Three Jewish candidates on US President Donald Trump's list of potential appointees to replace the late Justice Ruth Bader Ginsburg on the Supreme Court: (Left to right) Ambassador Christopher Landau (State Department Official Portrait); David Stras (Getty Images); and Steven Engel (Mark Wilson/Getty Images). Background: Supreme Court Building (Wikimedia Commons). Collage via JTA.
Three Jewish candidates on US President Donald Trump's list of potential appointees to replace the late Justice Ruth Bader Ginsburg on the Supreme Court: (Left to right) Ambassador Christopher Landau (State Department Official Portrait); David Stras (Getty Images); and Steven Engel (Mark Wilson/Getty Images). Background: Supreme Court Building (Wikimedia Commons). Collage via JTA.

JTA — For the past decade, Jews have made up a third of justices on the US Supreme Court. And while that streak appears likely to end when US President Donald Trump nominates someone to replace Ruth Bader Ginsburg, who died Friday, there are Jews on the shortlist.

Of the 44 conservative jurists he has named over time as possible court choices, two are Jewish and another cites his Jewish father’s upbringing as shaping his outlook.

All three are men, making them unlikely to be Trump’s choice when the president unveils his pick, which he said would happen by the weekend. Trump has said he is likely to name a woman, and none of them have been cited as frontrunners in media reports.

Still, justice shortlists often act as a pool for future Supreme Court picks, so it’s worth knowing who made Trump’s cut. They are:

Steven Engel, 46, is the assistant attorney general for the Office of Legal Counsel, the branch of the Department of Justice that advises the president on legal matters. He is a member of Washington Hebrew Congregation, a Reform synagogue known for its government official-heavy membership. His mother taught academically gifted students at Yeshiva Har Torah in Queens, New York. He was a leading member of the Trump transition team, focusing on the Department of Justice.
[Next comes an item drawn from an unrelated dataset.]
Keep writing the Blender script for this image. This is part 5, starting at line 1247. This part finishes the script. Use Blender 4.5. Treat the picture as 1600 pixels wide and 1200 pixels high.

Justice Ruth Bader Ginsburg, the first Jewish woman to be appointed to the Supreme Court, talks with filmmaker David Grubin about his PBS series, “The Jewish Americans,” on January 10, 2008 in Washington. (AP Photo/Kevin Wolf)

He clerked for Alex Kozinski, a Jewish judge who was known as an outspoken conservative on the liberal 9th Circuit Court of Appeals until 2017, when he was driven out amid claims of sexual harassment. Kozinski took part in Engel’s 2004 wedding to another clerk, Susan Kearns. A clerkship for Kozinski was a fast track to a Supreme Court clerkship, and Engel went on to clerk for Justice Anthony Kennedy.

The late Sen. John McCain, an Arizona Republican, opposed Engel’s 2017 nomination for his current job because Engel, as a deputy assistant attorney general, had signed off on a 2007 memo allowing torture during interrogation.

Christopher Landau, 56, is the ambassador to Mexico. He is a graduate of Harvard Law School and clerked for two conservative Supreme Court justices, Clarence Thomas and Antonin Scalia. In an online July 4 celebration, he told the story of his Jewish father’s flight from Vienna. His father later became an ambassador to several Latin American nations.

David Stras, who is on the 8th Circuit US Court of Appeals, which is based in both St. Louis and St. Paul, is active in the Minneapolis Jewish community. His paternal grandparents are Holocaust survivors and their experiences helped drive him to the bench. ”My grandfather talked to me about the importance of laws in a society,” he was quoted as saying by the Kansas City Jewish Chronicle in 2018 after Trump released his first list of possible nominees. “That broke down in Germany. The law protects civil liberties, preserves the structure of government, and maintains order.” (Stras, 47, also cited “Perry Mason” reruns as making an impression.)

Whoever is ultimately confirmed for the role will join eight other justices, including the two remaining Jews on the court following Ginsburg’s passing, Elena Kagan and Stephen Breyer. Both were nominated by Democratic presidents.